En el transcurso de una entrevista a Marlon Brando en la terraza de su casa le preguntaron quién era en su opinión el mejor actor que había conocido. En ese momento se le acerca su pastor alemán a lamerle la mano y responde: “Tim -en alusión al perro-. Todas las mañanas se acerca y se mantiene a mi lado, cariñoso, fiel, hasta que le pongo su comida. A partir de entonces me ignora el resto del día. Todo el amor que me muestra es falso, interesado. Es el mejor actor que conozco”.
Lo cuenta todo con un aire de trascendentalismo, como quien tiene en su poder todas las respuestas a los misterios de la vida, y aprovecha para desvirtuar el valor extraordinario que damos a los hombres y mujeres que se dedican a su profesión, ya que, en realidad, todos llevamos dentro un actor o una actriz. Y pone ejemplos: “¿Cuántas veces te encuentras con alguien y le dices lo encantado que estás de verle con tu mejor sonrisa, y en cuanto se da la vuelta te dices menudo cabrón? ¿O ves a una amiga y le dices lo guapa que va y el bonito vestido que lleva, y después comentas que estaba horrorosa?”
Aunque lo dijera para desprenderse de la admiración reverencial de la que al parecer estaba cansado, Brando lo tenía claro, todos somos actores y actrices en nuestra vida diaria, y, además, lo hacemos muy bien, aunque pueda confundirse con la hipocresía. E incluso nos vemos plenamente facultados para asumir públicamente otros roles cuando llega la ocasión, aunque el propio Brando tendría que haber admitido que una cosa es actuar y otra diferente hacer de otro.
Este año, al finalizar la Cabalgata de Reyes en Jerez, en el acto de la Adoración al Niño, el encargado de representar al rey Melchor hizo al personaje prisionero de sus propias palabras cuando tuvo un recuerdo para “aquellos niños que por el egoísmo humano nunca conocerán la cara de sus padres, ni la de sus abuelos, y nunca nos escribirán una carta contándonos sus sueños (...), aquellos niños y niñas que nunca llegaron a nacer”. Dudo que los niños y niñas que estaban allí en ese momento, primero, prestaran atención a lo que estaba diciendo y, segundo, entendieran a lo que se estaba refiriendo, pero sí lo hicieron algunos padres y madres que han censurado el discurso antiabortista en mitad de aquella celebración familiar.

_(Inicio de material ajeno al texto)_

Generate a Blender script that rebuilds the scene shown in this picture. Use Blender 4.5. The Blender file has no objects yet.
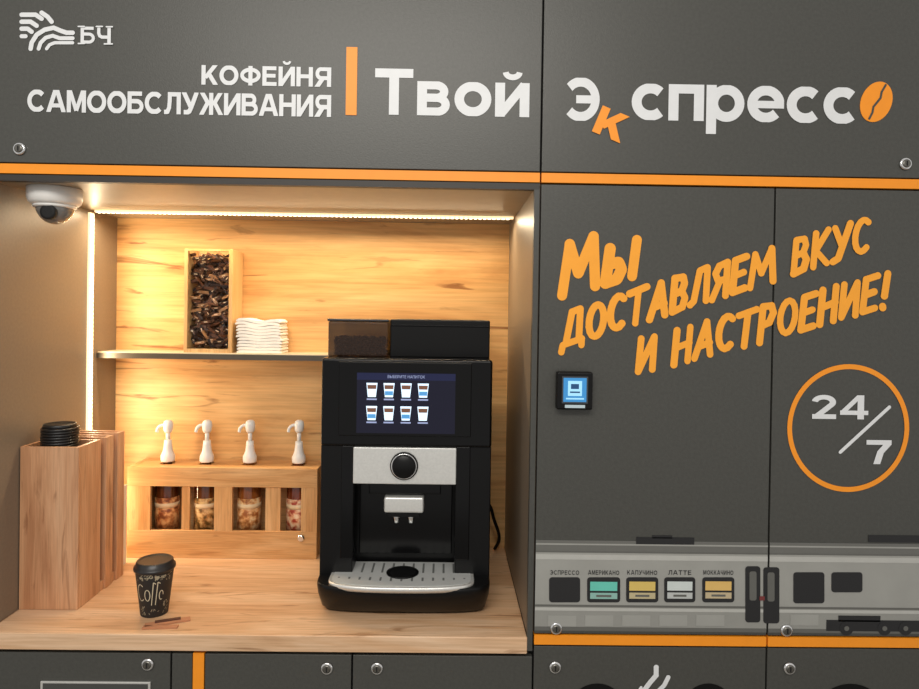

No encuentro justificación a la inclusión de ese párrafo en un discurso que, por otro lado, y en su conjunto, iba cargado de la emoción y singularidad del momento, difuminada ahora con la polémica posterior, pero respeto profundamente la opinión de quien así quiso expresarlo, aunque ni fuera el lugar ni el disfraz para hacerlo: aquí tienen este periódico para compartir con su puño y firma si están en contra o a favor del aborto, y que cada cual extraiga sus conclusiones o pase de largo.
Por eso mismo tampoco estoy de acuerdo con los que ahora pretenden reprobarlo públicamente, incluso en un pleno, como parte de esta deriva neoconservadurista que pone coto al lenguaje, al chiste y, en definitiva, a la libertad de expresión, dentro de uno de los más graves retrocesos que cabía imaginar en el avance de nuestra madurez democrática; entre otros aspectos porque quienes se muestran ahora como firmes defensores de la moral -sea lo que sea que entienden por eso- son herederos de quienes lucharon para derribar los muros de la censura franquista e incluso la eludieron con sentido del humor, como nos enseñó Berlanga, al que terminaron por tumbarle la página de un guión en la que solo se leía: Plano General de la Gran Vía al amanecer. El censor de turno concluyó: “Conociéndolo, es capaz de incluir en el plano a un cura saliendo de Pasapoga”.
El problema no es que alguien actúe y diga algo con lo que no podamos estar de acuerdo o nos parezca inapropiado, sino que se le persiga por ello, porque causa una merma en la autoconfianza de la propia sociedad en favor de algo mucho más peligroso, la autocensura, y ese camino, que recorremos con pasos hacia atrás, es en el que estamos.